Update, 4:19 pm: Hales is hedging a bit on the land buy.
In prepared statement, the mayor says he's up to spend money on the site even if it's not R2DToo's new home.
“The Third and Harrison site could be a good home for Right 2 Dream, which has proven to be a part of the solution for Portland’s homeless population,” Hales said in the statement. “But even if the site doesn’t work for that purpose, it may still be a good site for the city to own.”
That's a more cautious tone than Hales sounded in April when the proposal was announced, and is seemingly an acknowledgment of the concerns that have arisen (concerns that will arise in any neighborhood where the city hopes to move a resource that everybody says provides a vital service).

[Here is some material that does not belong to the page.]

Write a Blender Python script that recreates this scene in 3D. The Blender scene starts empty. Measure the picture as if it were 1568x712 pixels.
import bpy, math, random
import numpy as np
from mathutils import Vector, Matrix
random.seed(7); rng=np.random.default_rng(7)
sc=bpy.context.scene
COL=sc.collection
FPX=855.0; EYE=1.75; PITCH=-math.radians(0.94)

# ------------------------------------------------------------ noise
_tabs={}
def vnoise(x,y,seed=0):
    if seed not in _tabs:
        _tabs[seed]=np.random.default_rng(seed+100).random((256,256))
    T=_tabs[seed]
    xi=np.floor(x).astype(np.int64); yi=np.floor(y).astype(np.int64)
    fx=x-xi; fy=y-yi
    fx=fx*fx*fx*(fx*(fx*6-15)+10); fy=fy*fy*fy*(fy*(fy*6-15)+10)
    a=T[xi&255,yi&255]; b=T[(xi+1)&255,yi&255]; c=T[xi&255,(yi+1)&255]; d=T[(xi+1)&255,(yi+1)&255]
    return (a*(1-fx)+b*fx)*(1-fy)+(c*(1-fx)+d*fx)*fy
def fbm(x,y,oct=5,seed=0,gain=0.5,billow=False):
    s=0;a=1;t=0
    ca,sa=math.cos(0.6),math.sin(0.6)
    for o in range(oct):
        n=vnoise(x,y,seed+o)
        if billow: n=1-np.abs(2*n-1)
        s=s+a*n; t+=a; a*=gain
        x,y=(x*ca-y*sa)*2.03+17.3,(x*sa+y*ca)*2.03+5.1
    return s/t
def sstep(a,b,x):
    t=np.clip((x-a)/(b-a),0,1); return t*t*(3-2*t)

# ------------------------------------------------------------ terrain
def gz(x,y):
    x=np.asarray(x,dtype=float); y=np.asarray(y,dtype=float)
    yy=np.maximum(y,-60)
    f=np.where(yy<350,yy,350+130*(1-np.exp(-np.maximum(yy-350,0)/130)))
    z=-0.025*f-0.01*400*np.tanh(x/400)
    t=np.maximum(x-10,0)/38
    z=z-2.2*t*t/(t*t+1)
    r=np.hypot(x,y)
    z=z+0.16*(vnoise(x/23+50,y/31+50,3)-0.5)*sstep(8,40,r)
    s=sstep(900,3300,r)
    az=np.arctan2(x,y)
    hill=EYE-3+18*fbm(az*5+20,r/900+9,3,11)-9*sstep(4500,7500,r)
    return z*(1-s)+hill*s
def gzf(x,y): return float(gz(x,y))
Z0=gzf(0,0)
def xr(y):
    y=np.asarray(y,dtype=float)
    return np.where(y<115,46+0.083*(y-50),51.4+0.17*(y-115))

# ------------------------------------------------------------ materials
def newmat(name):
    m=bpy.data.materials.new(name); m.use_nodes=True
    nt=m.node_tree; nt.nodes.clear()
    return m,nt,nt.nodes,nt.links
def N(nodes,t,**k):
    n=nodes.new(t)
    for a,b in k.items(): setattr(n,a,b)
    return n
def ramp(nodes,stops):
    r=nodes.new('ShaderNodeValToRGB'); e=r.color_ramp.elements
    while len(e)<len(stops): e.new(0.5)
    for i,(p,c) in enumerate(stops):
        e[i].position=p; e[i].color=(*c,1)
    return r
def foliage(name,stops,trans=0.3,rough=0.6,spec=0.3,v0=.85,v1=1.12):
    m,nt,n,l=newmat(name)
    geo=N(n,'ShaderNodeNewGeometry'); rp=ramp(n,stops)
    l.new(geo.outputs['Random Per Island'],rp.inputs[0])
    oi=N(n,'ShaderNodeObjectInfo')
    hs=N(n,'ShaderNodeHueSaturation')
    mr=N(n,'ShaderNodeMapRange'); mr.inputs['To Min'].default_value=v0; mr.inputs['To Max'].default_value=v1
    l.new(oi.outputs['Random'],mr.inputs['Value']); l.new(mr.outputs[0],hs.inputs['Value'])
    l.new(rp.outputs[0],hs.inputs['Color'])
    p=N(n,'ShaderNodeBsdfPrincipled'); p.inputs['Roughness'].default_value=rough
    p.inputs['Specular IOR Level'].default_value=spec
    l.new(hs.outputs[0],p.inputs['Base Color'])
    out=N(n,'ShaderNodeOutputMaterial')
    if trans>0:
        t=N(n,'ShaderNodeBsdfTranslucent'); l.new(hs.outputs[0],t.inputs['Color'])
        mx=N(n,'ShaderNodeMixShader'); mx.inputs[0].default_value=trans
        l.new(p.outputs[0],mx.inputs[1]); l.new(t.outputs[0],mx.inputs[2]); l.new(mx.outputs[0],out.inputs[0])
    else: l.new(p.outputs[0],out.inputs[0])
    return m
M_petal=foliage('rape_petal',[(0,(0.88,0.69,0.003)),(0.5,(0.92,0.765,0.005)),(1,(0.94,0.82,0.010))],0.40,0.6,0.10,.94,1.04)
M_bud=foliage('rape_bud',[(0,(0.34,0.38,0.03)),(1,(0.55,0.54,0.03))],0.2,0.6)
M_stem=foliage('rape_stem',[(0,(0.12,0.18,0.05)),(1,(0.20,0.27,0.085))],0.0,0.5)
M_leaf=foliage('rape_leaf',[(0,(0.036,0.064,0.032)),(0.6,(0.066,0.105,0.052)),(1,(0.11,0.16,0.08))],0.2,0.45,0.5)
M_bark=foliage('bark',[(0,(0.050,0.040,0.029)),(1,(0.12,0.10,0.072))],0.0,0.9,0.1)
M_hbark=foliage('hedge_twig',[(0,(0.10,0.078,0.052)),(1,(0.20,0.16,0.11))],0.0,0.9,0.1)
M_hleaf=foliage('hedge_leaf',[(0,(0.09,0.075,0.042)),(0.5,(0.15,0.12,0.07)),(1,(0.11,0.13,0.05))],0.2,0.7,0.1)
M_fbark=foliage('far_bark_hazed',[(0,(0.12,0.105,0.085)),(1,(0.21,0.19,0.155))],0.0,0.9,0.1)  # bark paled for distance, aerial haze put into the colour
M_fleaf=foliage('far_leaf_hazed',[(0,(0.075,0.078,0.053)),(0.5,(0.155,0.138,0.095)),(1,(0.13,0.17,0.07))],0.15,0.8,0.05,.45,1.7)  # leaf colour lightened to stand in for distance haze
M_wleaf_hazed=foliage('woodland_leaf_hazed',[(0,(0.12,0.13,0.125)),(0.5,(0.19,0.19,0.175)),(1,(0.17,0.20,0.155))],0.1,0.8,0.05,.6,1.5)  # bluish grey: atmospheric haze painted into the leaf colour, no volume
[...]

The release, issued by the mayor's office, also includes a statement from Fritz that acknowledges coming talks over the move.
“We need to move forward with the logistics of the purchase now, to allow time for Right 2 Dream Too and other community members to discuss how to prepare for a move before the cold, rainy season comes back,” Fritz says.
An "impact statement" filed with the ordinance also suggests R2DToo's relocation to the site is still tenuous.
There's another important part step to achieving a deal: R2DToo's board has to approve it. The organization's leaders have said they'd support the move, though they argue more, similar resources are necessary.